[Start]

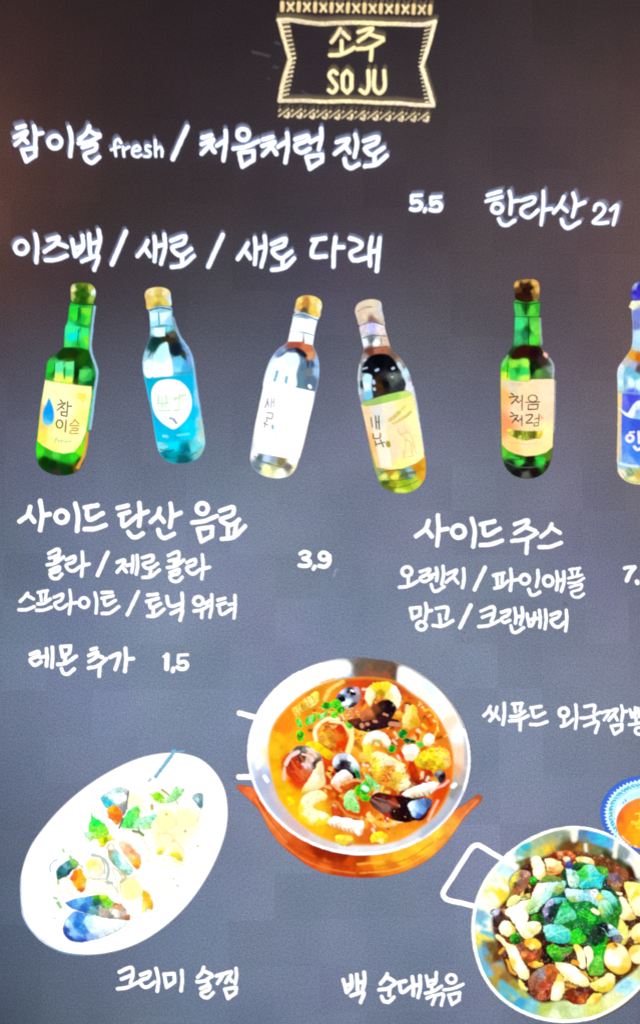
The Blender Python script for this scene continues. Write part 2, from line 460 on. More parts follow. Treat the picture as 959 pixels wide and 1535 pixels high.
word('first white word of the lemon line', [(30, 950, K, """95,187 170,162 165,197 97,232 120,275 150,280 190,252; 185,215 235,200; 240,135 247,210 240,290; 293,122 297,200 290,300;
 370,117 457,110 447,170 388,208 370,117; 410,210 405,255; 342,275 410,265 508,202; 375,312 395,355 430,362 490,317""", 33)])
word('last white word of the lemon line', [(30, 950, K, "640,142 690,128; 622,195 700,165 690,205 625,250; 690,190 745,212; 618,307 700,290 778,225; 720,285 715,380", 33),
 (150, 950, K, "90,212 175,180 165,240 140,320; 230,132 236,230 225,338; 240,230 300,222", 35)])
word('price 1,5 in bold white numerals at the end of the lemon line', [(150, 950, K, "572,205 600,192@22; 604,192 600,312@46; 660,312 655,335@38; 706,192 788,188@26; 706,192 702,255@26; 712,262 760,250 785,282 765,312 720,315 697,300@36", 34)], wob=0.15)
word('price 3,9 in bold white numerals', [(400, 800, K, "300,180 340,162 382,180 365,212 325,222@34; 330,225 385,248 378,282 330,290 292,284@36; 430,295 418,315@36; O510,202,38,34@34; 560,200 560,255 525,296 470,290@38", 34)], wob=0.15)
T4 = 'heading under the fifth bottle'
word('first white word of the ' + T4, [(610, 755, K, """190,155 165,225 80,292; 175,235 220,295; 275,105 280,240 268,375; 285,240 360,225; O460,251,57,56; 580,135 605,240 592,385;
 658,187 782,158; 682,190 700,283 830,225; 657,372 750,365 850,332""", 39)])
word('last white word of the ' + T4, [(720, 755, K, """305,185 425,150 400,205 305,268; 405,212 490,243; 280,335 400,320 505,265; 417,330 410,443;
 637,185 610,240 540,297; 640,220 710,262; 525,390 620,387 720,352""", 36)], edge=((225, 230, 250), 2, .4))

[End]

● WHAT IS ASKED:
Transcribe each line above verbatim, with the pictures left out.

● FINAL RESULT:
The Blender Python script for this scene continues. Write part 2, from line 460 on. More parts follow. Treat the picture as 959 pixels wide and 1535 pixels high.
word('first white word of the lemon line', [(30, 950, K, """95,187 170,162 165,197 97,232 120,275 150,280 190,252; 185,215 235,200; 240,135 247,210 240,290; 293,122 297,200 290,300;
 370,117 457,110 447,170 388,208 370,117; 410,210 405,255; 342,275 410,265 508,202; 375,312 395,355 430,362 490,317""", 33)])
word('last white word of the lemon line', [(30, 950, K, "640,142 690,128; 622,195 700,165 690,205 625,250; 690,190 745,212; 618,307 700,290 778,225; 720,285 715,380", 33),
 (150, 950, K, "90,212 175,180 165,240 140,320; 230,132 236,230 225,338; 240,230 300,222", 35)])
word('price 1,5 in bold white numerals at the end of the lemon line', [(150, 950, K, "572,205 600,192@22; 604,192 600,312@46; 660,312 655,335@38; 706,192 788,188@26; 706,192 702,255@26; 712,262 760,250 785,282 765,312 720,315 697,300@36", 34)], wob=0.15)
word('price 3,9 in bold white numerals', [(400, 800, K, "300,180 340,162 382,180 365,212 325,222@34; 330,225 385,248 378,282 330,290 292,284@36; 430,295 418,315@36; O510,202,38,34@34; 560,200 560,255 525,296 470,290@38", 34)], wob=0.15)
T4 = 'heading under the fifth bottle'
word('first white word of the ' + T4, [(610, 755, K, """190,155 165,225 80,292; 175,235 220,295; 275,105 280,240 268,375; 285,240 360,225; O460,251,57,56; 580,135 605,240 592,385;
 658,187 782,158; 682,190 700,283 830,225; 657,372 750,365 850,332""", 39)])
word('last white word of the ' + T4, [(720, 755, K, """305,185 425,150 400,205 305,268; 405,212 490,243; 280,335 400,320 505,265; 417,330 410,443;
 637,185 610,240 540,297; 640,220 710,262; 525,390 620,387 720,352""", 36)], edge=((225, 230, 250), 2, .4))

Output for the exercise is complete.